Regardless, this is a good place to start when it comes to change and can help get a dialogue going to impact further improvements to the penal code.

July 17, 2013

In less than one month, sentences increase 1,566 percent in Brazilian courts

For more than a month, Brazilian citizens have been protesting government corruption and misspending as preparations for the 2014 World Cup and 2016 Summer Olympics are well underway. With the eyes of many on the country, large groups have peacefully and not so peacefully demonstrated against the government. This is going on as the country’s judicial system looks to improve its performance.

According to reports, the Court of Mato Grosso has dramatically improved its ability to close cases. Up through June 25 of this year, the court had only tried six cases of misconduct in 2013.  Since then 88 additional cases have been sentenced, which is an increase of 1,566 percent

This is part of a concentrated effort by the court to improve its standing when it comes to judgments in civil lawsuits and criminal cases against the public administration. In the 20 days since June 25, the Court of Mato Grosso jumped from 19th place to 13th percent, according to the National Council of Justice (CNJ). The target had been to improve just one notch to 18th.

So far this year, cases of corruption involving the Public Administration have increased 13.3 percent in the trials. Criminal cases increased 14.95 percent. They were also able to decrease the backlog of cases that were pending from previous years, from 3,038 down to 1,756.

The court was able to make this massive improvement by adding four more judges to the judicial unit. Cases that involved corruption were also prioritized. Crimes Involving Taxes and the Economy and Crime Against the Public Administration were considered to be decisive in increasing the number of sentences.

July 16, 2013

Appeal on Process Amendment

The Brazilian Senate has been debating a proposed amendment to the Constitution known as PEC 15. If it is approved, it would transform extraordinary and special appeals—traditionally those involving the federal supreme court—into rescissory actions, as well as, determine that the party filing the appeal proves the general repercussions of the constitutional issues in order for a proper analysis of admissibility takes place.

Now the Senate Committee on Constitution and Justice has approved a request to hold a public hearing about the amendment where citizens, lawyers, and politicians alike can comment and express any concerns.
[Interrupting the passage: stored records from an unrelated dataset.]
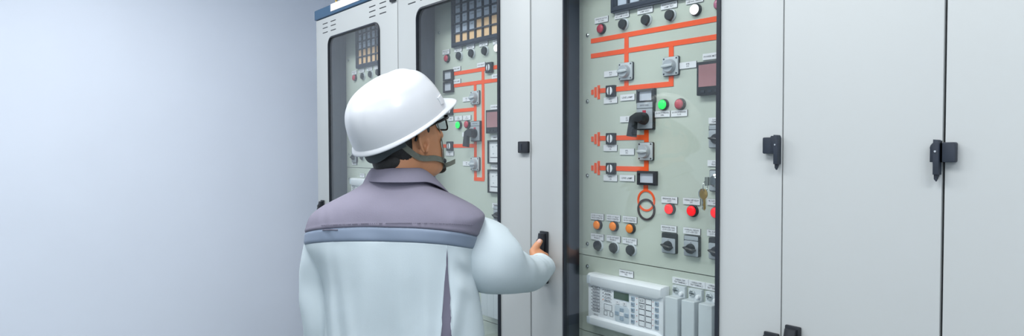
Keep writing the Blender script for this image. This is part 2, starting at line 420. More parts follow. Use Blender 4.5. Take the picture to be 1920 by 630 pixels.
def handle_switch(cab, px, py, w=.057, h=.077):
    "breaker control switch: tall black plate, grey face, pistol grip"
    x, z = XZ(px, py, .012)
    o = MB().prism(rrect(x-w/2, z-h/2, x+w/2, z+h/2, .003, 4), YP, YP-.010, .001).build('breaker_control_switch', 'black', cab)
    MB().box((x-w/2+.002, YP-.0118, z+h/2-.018), (x+w/2-.002, YP-.0095, z+h/2-.002), .0008, 1).build('title_strip', 'silver', o)
    lettering(['SENTRY PANEL'], .03, .004, (x, YP-.012, z+h/2-.010), o)
    MB().box((x-w/2+.002, YP-.0125, z-h/2+.003), (x+w/2-.002, YP-.0095, z+h/2-.0195), .0008, 1).build('face_plate', 'silver', o)
    MB().box((x-.006, YP-.0131, z+h/2-.031), (x+.006, YP-.012, z+h/2-.0235), .0003, 1).build('flag_window', 'red_dim', o)
    cz = z-.008
    g = MB().lathe((x, YP-.012, cz), (0, -1, 0), [(0, .017), (.006, .0165), (.010, .015), (.02, .0135), (.024, .011), (.024, 0)])
    poly = [(-.0335, .006), (-.012, .0165), (.004, .0165), (.012, .008), (.010, -.006), (-.004, -.011), (-.0155, -.008), (-.0185, -.050), (-.044, -.047)]
    g.prism([(x+u+.004, cz+v) for u, v in poly], YP-.026, YP-.040, .0022)
    g.build('pistol_grip', 'black', o)
    return o
def cam_switch(cab, px, py, w=.0455, h=.054, rot=-.15, topcap=True):
    "small black switch with silver face and a winged knob"
    x, z = XZ(px, py, .012)
    o = MB().prism(rrect(x-w/2, z-h/2, x+w/2, z+h/2, .004, 4), YP, YP-.010, .0015).build('cut_off_switch', 'black', cab)
    z1 = z+h/2-.0135
    MB().prism(rrect(x-w/2+.0015, z-h/2+.0015, x+w/2-.0015, z1, .003, 3), YP-.009, YP-.0118, .0008).build('face_plate', 'silver', o)
    if topcap: MB().prism(rrect(x-w/2+.002, z1+.0015, x+w/2-.002, z+h/2-.0015, .002, 3), YP-.009, YP-.0112, .0006).build('title_strip', 'silver', o)
    cz = z-.0065
    k = MB().lathe((x, YP-.0115, cz), (0, -1, 0), [(0, .0135), (.004, .013), (.008, .0115), (.010, .0105), (.010, 0)])
    rows = []
    for f in range(9):
        q = (f-4)/4; u = .0175*q; hw = .0046*(1-q*q*.75)+.0006; top = .0175-.005*q*q
        rows.append([(u, v, yy) for v, yy in ((-hw, .003), (hw, .003), (hw*.7, top-.002), (0, top), (-hw*.7, top-.002))])
    ca, sa = cos(rot), sin(rot)
    k.loft([[(x+u*ca-v*sa, YP-.0115-yy, cz+u*sa+v*ca) for u, v, yy in r] for r in rows])
    k.build('knob', 'black', o)
    MB().lathe((x, YP-.0116, z1-.0045), (0, -1, 0), [(0, .0012), (.0005, .001), (.0005, 0)], 10).build('position_mark', 'ink', o)
    return o
def hline(cab, xa, xb, px, py, m='orange', w=.0135):
    _, z = XZ(px, py, .0015)
    return MB().box((xa, YP-.0016, z-w/2), (xb, YP, z+w/2)).build('mimic_line', m, cab)
def vline(cab, px, py, za, zb, w=.0145):
    x, _ = XZ(px, py, .0015)
    return MB().box((x-w/2, YP-.0018, za), (x+w/2, YP, zb)).build('mimic_line', 'orange', cab)
def ring(cab, px, py, r, m, t):
    x, z = XZ(px, py, t); n = 48
    c = lambda q: [(x+q*cos(2*pi*i/n), z+q*sin(2*pi*i/n)) for i in range(n)]
    return MB().ringprism(c(r), c(r-.0055), YP, YP-t).build('mimic_ring', m, cab)
def earth_symbol(cab, py, pxs=(1122.3, 1116.3, 1110.5), hs=(26, 19, 9.5)):
    b = MB()
    for px, h in zip(pxs, hs):
        x, z0 = XZ(px, py+h/2, .0015); _, z1 = XZ(px, py-h/2, .0015)
        b.box((x-.0045, YP-.0016, z0), (x+.0045, YP, z1))
    return b.build('earth_symbol', 'orange', cab)
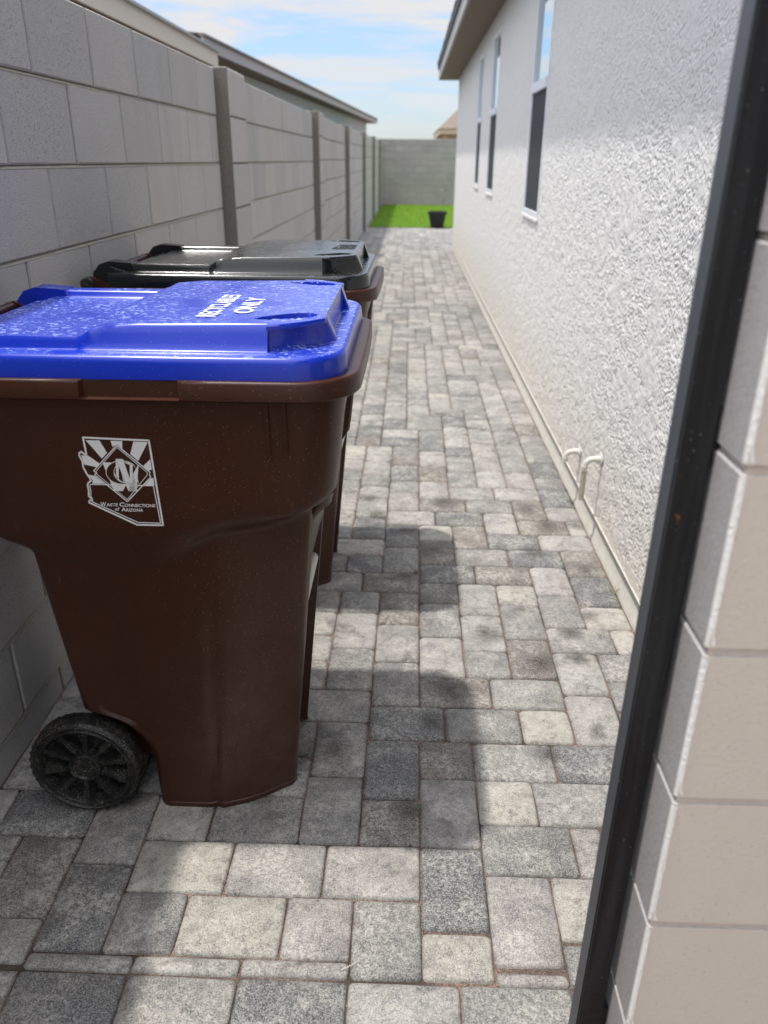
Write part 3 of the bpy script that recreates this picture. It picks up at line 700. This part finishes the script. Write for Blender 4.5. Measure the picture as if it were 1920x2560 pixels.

According to reports, the hearing was proposed by Senator Francisco Dornelles, though it follows a request made by the Bar Association of Brazil (OAB). According to the president of the OAB Marcus Vinicius Furtado, this change may speed up the process of justice but it can not come at the expense of a guarantee of the right to legal defense. 

By holding a public hearing, the Brazilian Bar Association hopes to remove the urgency in analyzing PEC and allow those in charge to take the time to fully understand the proposal before voting on it.  

According to two executives from the OAB, president of the National Council of the Federal Legislation, Francisco Torres Esgaib, and the chairman of the Special Committee on Legislative Monitoring, Eduardo Pugliesi this issue deserves further attention from all involved. This could have far-reaching ramifications for the judicial system and is something all Brazilian lawyers should be aware of.